> [JOB]:
Output all lines exactly.

━━━━━ DATA PROVIDED

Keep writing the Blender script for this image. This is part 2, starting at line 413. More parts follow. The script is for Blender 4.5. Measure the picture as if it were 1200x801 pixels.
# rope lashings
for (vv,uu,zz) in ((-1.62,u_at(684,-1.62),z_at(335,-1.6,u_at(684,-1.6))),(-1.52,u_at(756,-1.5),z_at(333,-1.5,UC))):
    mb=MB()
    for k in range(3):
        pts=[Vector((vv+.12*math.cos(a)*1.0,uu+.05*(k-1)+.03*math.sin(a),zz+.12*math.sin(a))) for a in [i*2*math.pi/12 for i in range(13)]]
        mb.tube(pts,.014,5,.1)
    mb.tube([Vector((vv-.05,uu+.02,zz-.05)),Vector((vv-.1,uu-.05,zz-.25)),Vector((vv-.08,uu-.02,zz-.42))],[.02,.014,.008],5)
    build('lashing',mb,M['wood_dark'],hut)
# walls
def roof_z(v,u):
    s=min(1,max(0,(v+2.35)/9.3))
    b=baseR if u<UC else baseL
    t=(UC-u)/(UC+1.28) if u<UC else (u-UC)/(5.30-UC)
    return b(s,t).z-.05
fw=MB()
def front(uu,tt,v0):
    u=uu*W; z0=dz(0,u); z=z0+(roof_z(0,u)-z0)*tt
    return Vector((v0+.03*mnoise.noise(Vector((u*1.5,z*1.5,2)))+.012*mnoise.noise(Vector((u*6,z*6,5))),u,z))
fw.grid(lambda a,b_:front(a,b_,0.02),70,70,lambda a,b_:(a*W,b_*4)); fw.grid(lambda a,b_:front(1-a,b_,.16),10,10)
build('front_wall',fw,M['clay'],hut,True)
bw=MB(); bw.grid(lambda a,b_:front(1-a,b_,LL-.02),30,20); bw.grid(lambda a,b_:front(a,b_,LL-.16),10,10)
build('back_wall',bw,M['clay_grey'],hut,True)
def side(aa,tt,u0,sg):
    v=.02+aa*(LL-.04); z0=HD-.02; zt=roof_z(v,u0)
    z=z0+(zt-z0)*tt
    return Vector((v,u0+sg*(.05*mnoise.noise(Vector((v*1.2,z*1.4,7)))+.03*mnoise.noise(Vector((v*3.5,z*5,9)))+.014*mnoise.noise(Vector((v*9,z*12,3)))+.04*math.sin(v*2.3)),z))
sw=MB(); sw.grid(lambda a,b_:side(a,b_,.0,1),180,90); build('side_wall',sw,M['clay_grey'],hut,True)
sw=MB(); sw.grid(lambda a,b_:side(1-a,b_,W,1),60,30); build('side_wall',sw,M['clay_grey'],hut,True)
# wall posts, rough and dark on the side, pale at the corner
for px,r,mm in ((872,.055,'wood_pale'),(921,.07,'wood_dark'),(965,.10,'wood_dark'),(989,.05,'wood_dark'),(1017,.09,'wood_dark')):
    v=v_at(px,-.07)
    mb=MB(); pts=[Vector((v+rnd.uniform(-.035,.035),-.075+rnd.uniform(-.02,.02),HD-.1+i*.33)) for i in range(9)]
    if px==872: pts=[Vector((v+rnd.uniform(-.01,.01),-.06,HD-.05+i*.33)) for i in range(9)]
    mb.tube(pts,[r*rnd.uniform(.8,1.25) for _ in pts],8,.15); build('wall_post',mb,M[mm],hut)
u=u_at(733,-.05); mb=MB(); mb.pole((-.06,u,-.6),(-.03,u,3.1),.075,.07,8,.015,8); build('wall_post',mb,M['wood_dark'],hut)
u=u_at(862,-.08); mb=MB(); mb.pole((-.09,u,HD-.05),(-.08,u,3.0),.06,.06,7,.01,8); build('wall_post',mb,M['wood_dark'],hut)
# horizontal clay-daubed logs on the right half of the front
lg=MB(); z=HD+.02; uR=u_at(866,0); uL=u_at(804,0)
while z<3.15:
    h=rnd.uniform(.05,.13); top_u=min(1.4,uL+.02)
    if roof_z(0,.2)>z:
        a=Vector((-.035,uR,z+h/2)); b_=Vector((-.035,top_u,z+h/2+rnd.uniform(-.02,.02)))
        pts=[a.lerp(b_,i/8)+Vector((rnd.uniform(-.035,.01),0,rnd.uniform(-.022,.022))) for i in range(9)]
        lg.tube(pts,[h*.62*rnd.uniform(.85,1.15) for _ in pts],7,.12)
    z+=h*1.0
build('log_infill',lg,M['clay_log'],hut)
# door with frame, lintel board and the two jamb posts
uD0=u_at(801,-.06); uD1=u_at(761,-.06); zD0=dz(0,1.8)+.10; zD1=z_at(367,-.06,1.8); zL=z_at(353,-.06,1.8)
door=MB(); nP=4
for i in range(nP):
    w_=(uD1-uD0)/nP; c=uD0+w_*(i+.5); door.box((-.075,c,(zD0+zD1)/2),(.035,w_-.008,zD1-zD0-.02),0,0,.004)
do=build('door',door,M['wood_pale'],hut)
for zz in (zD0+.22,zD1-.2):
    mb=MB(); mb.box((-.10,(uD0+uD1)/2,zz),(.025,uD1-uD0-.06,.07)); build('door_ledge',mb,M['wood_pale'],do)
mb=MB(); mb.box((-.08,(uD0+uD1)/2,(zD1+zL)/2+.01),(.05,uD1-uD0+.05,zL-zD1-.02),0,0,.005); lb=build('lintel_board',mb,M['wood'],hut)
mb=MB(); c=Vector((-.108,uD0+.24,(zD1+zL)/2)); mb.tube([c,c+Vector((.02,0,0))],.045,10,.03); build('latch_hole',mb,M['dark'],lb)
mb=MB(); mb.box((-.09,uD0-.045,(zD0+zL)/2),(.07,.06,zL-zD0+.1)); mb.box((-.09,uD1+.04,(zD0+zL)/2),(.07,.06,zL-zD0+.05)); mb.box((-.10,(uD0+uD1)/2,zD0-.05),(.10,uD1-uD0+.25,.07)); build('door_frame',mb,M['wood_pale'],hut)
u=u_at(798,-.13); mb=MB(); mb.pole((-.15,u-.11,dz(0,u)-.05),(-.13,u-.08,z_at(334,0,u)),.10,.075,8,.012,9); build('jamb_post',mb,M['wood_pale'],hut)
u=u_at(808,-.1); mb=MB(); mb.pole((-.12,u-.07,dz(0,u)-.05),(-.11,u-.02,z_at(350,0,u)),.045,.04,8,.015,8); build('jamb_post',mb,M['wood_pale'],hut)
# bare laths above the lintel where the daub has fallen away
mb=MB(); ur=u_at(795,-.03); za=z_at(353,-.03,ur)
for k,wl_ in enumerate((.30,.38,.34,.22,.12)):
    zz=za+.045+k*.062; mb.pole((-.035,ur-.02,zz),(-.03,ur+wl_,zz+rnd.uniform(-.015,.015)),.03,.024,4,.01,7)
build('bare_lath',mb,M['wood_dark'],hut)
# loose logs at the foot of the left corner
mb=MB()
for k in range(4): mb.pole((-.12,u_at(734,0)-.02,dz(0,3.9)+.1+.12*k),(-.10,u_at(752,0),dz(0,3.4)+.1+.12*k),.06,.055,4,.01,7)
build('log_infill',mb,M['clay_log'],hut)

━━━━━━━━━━

> [OUTPUT FOR THIS EXERCISE]:
Keep writing the Blender script for this image. This is part 2, starting at line 413. More parts follow. The script is for Blender 4.5. Measure the picture as if it were 1200x801 pixels.
# rope lashings
for (vv,uu,zz) in ((-1.62,u_at(684,-1.62),z_at(335,-1.6,u_at(684,-1.6))),(-1.52,u_at(756,-1.5),z_at(333,-1.5,UC))):
    mb=MB()
    for k in range(3):
        pts=[Vector((vv+.12*math.cos(a)*1.0,uu+.05*(k-1)+.03*math.sin(a),zz+.12*math.sin(a))) for a in [i*2*math.pi/12 for i in range(13)]]
        mb.tube(pts,.014,5,.1)
    mb.tube([Vector((vv-.05,uu+.02,zz-.05)),Vector((vv-.1,uu-.05,zz-.25)),Vector((vv-.08,uu-.02,zz-.42))],[.02,.014,.008],5)
    build('lashing',mb,M['wood_dark'],hut)
# walls
def roof_z(v,u):
    s=min(1,max(0,(v+2.35)/9.3))
    b=baseR if u<UC else baseL
    t=(UC-u)/(UC+1.28) if u<UC else (u-UC)/(5.30-UC)
    return b(s,t).z-.05
fw=MB()
def front(uu,tt,v0):
    u=uu*W; z0=dz(0,u); z=z0+(roof_z(0,u)-z0)*tt
    return Vector((v0+.03*mnoise.noise(Vector((u*1.5,z*1.5,2)))+.012*mnoise.noise(Vector((u*6,z*6,5))),u,z))
fw.grid(lambda a,b_:front(a,b_,0.02),70,70,lambda a,b_:(a*W,b_*4)); fw.grid(lambda a,b_:front(1-a,b_,.16),10,10)
build('front_wall',fw,M['clay'],hut,True)
bw=MB(); bw.grid(lambda a,b_:front(1-a,b_,LL-.02),30,20); bw.grid(lambda a,b_:front(a,b_,LL-.16),10,10)
build('back_wall',bw,M['clay_grey'],hut,True)
def side(aa,tt,u0,sg):
    v=.02+aa*(LL-.04); z0=HD-.02; zt=roof_z(v,u0)
    z=z0+(zt-z0)*tt
    return Vector((v,u0+sg*(.05*mnoise.noise(Vector((v*1.2,z*1.4,7)))+.03*mnoise.noise(Vector((v*3.5,z*5,9)))+.014*mnoise.noise(Vector((v*9,z*12,3)))+.04*math.sin(v*2.3)),z))
sw=MB(); sw.grid(lambda a,b_:side(a,b_,.0,1),180,90); build('side_wall',sw,M['clay_grey'],hut,True)
sw=MB(); sw.grid(lambda a,b_:side(1-a,b_,W,1),60,30); build('side_wall',sw,M['clay_grey'],hut,True)
# wall posts, rough and dark on the side, pale at the corner
for px,r,mm in ((872,.055,'wood_pale'),(921,.07,'wood_dark'),(965,.10,'wood_dark'),(989,.05,'wood_dark'),(1017,.09,'wood_dark')):
    v=v_at(px,-.07)
    mb=MB(); pts=[Vector((v+rnd.uniform(-.035,.035),-.075+rnd.uniform(-.02,.02),HD-.1+i*.33)) for i in range(9)]
    if px==872: pts=[Vector((v+rnd.uniform(-.01,.01),-.06,HD-.05+i*.33)) for i in range(9)]
    mb.tube(pts,[r*rnd.uniform(.8,1.25) for _ in pts],8,.15); build('wall_post',mb,M[mm],hut)
u=u_at(733,-.05); mb=MB(); mb.pole((-.06,u,-.6),(-.03,u,3.1),.075,.07,8,.015,8); build('wall_post',mb,M['wood_dark'],hut)
u=u_at(862,-.08); mb=MB(); mb.pole((-.09,u,HD-.05),(-.08,u,3.0),.06,.06,7,.01,8); build('wall_post',mb,M['wood_dark'],hut)
# horizontal clay-daubed logs on the right half of the front
lg=MB(); z=HD+.02; uR=u_at(866,0); uL=u_at(804,0)
while z<3.15:
    h=rnd.uniform(.05,.13); top_u=min(1.4,uL+.02)
    if roof_z(0,.2)>z:
        a=Vector((-.035,uR,z+h/2)); b_=Vector((-.035,top_u,z+h/2+rnd.uniform(-.02,.02)))
        pts=[a.lerp(b_,i/8)+Vector((rnd.uniform(-.035,.01),0,rnd.uniform(-.022,.022))) for i in range(9)]
        lg.tube(pts,[h*.62*rnd.uniform(.85,1.15) for _ in pts],7,.12)
    z+=h*1.0
build('log_infill',lg,M['clay_log'],hut)
# door with frame, lintel board and the two jamb posts
uD0=u_at(801,-.06); uD1=u_at(761,-.06); zD0=dz(0,1.8)+.10; zD1=z_at(367,-.06,1.8); zL=z_at(353,-.06,1.8)
door=MB(); nP=4
for i in range(nP):
    w_=(uD1-uD0)/nP; c=uD0+w_*(i+.5); door.box((-.075,c,(zD0+zD1)/2),(.035,w_-.008,zD1-zD0-.02),0,0,.004)
do=build('door',door,M['wood_pale'],hut)
for zz in (zD0+.22,zD1-.2):
    mb=MB(); mb.box((-.10,(uD0+uD1)/2,zz),(.025,uD1-uD0-.06,.07)); build('door_ledge',mb,M['wood_pale'],do)
mb=MB(); mb.box((-.08,(uD0+uD1)/2,(zD1+zL)/2+.01),(.05,uD1-uD0+.05,zL-zD1-.02),0,0,.005); lb=build('lintel_board',mb,M['wood'],hut)
mb=MB(); c=Vector((-.108,uD0+.24,(zD1+zL)/2)); mb.tube([c,c+Vector((.02,0,0))],.045,10,.03); build('latch_hole',mb,M['dark'],lb)
mb=MB(); mb.box((-.09,uD0-.045,(zD0+zL)/2),(.07,.06,zL-zD0+.1)); mb.box((-.09,uD1+.04,(zD0+zL)/2),(.07,.06,zL-zD0+.05)); mb.box((-.10,(uD0+uD1)/2,zD0-.05),(.10,uD1-uD0+.25,.07)); build('door_frame',mb,M['wood_pale'],hut)
u=u_at(798,-.13); mb=MB(); mb.pole((-.15,u-.11,dz(0,u)-.05),(-.13,u-.08,z_at(334,0,u)),.10,.075,8,.012,9); build('jamb_post',mb,M['wood_pale'],hut)
u=u_at(808,-.1); mb=MB(); mb.pole((-.12,u-.07,dz(0,u)-.05),(-.11,u-.02,z_at(350,0,u)),.045,.04,8,.015,8); build('jamb_post',mb,M['wood_pale'],hut)
# bare laths above the lintel where the daub has fallen away
mb=MB(); ur=u_at(795,-.03); za=z_at(353,-.03,ur)
for k,wl_ in enumerate((.30,.38,.34,.22,.12)):
    zz=za+.045+k*.062; mb.pole((-.035,ur-.02,zz),(-.03,ur+wl_,zz+rnd.uniform(-.015,.015)),.03,.024,4,.01,7)
build('bare_lath',mb,M['wood_dark'],hut)
# loose logs at the foot of the left corner
mb=MB()
for k in range(4): mb.pole((-.12,u_at(734,0)-.02,dz(0,3.9)+.1+.12*k),(-.10,u_at(752,0),dz(0,3.4)+.1+.12*k),.06,.055,4,.01,7)
build('log_infill',mb,M['clay_log'],hut)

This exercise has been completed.